Francis Alÿs, When Faith Moves Mountains, 2002 Favorite 

Practitioner: 

Date: 

Jan 1 2002

Location: 

Lima Peru

Five hundred volunteers with shovels gathered at a huge sand dune on the outskirts of Lima, Peru, and over the course of a day moved it by several inches. Alÿs developed the idea after first visiting Lima in October 2000. The political context was inescapable: “This was during the last months of the Fujimori dictatorship. Lima was in turmoil with clashes on the streets, obvious social tension and an emerging movement of resistance. This was a desperate situation calling for an epic response: staging a social allegory to fit the circumstances seemed more appropriate than engaging in a sculptural exercise.” The principle that drove When Faith Moves Mountains was “maximum effort, minimal result.” The most apparently minimal change was effected, and only by means of the most massive of collective efforts.
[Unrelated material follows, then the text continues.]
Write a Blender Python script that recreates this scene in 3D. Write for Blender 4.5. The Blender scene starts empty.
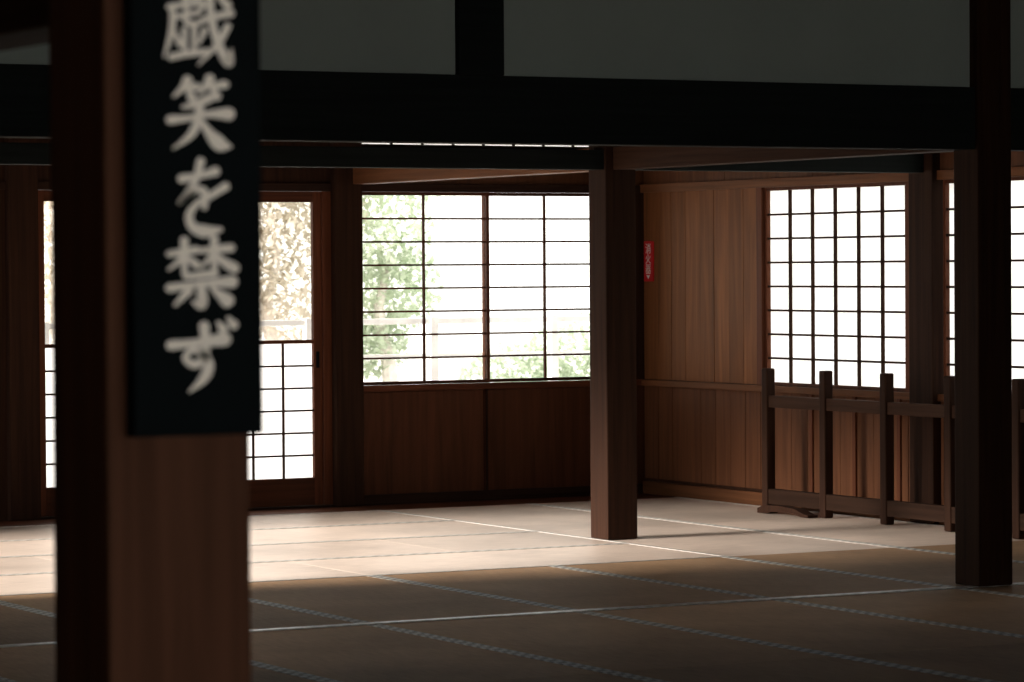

The action itself, as documented in photographs and video, is extraordinarily impressive, but in the end the “social allegory” takes over from the work’s undeniable formal presence. The action was completely transitory. The next day, no one could recognize that the huge sand dune had been moved. The true aftermath of the work lies in the ripples of anecdote and image that radiate out from it.

Demonstrating a ridiculous disproportion between an effort and its effect, the work is a metaphor for Latin American society, in which minimal reforms are achieved through massive collective efforts. Participants in the project gave their time for free, reversing conservative economic principles of efficiency and production. Embracing rumor, urban myth, and oral history, Alÿs aims to make works that continue beyond the duration of the event itself, through stories disseminated by word of mouth.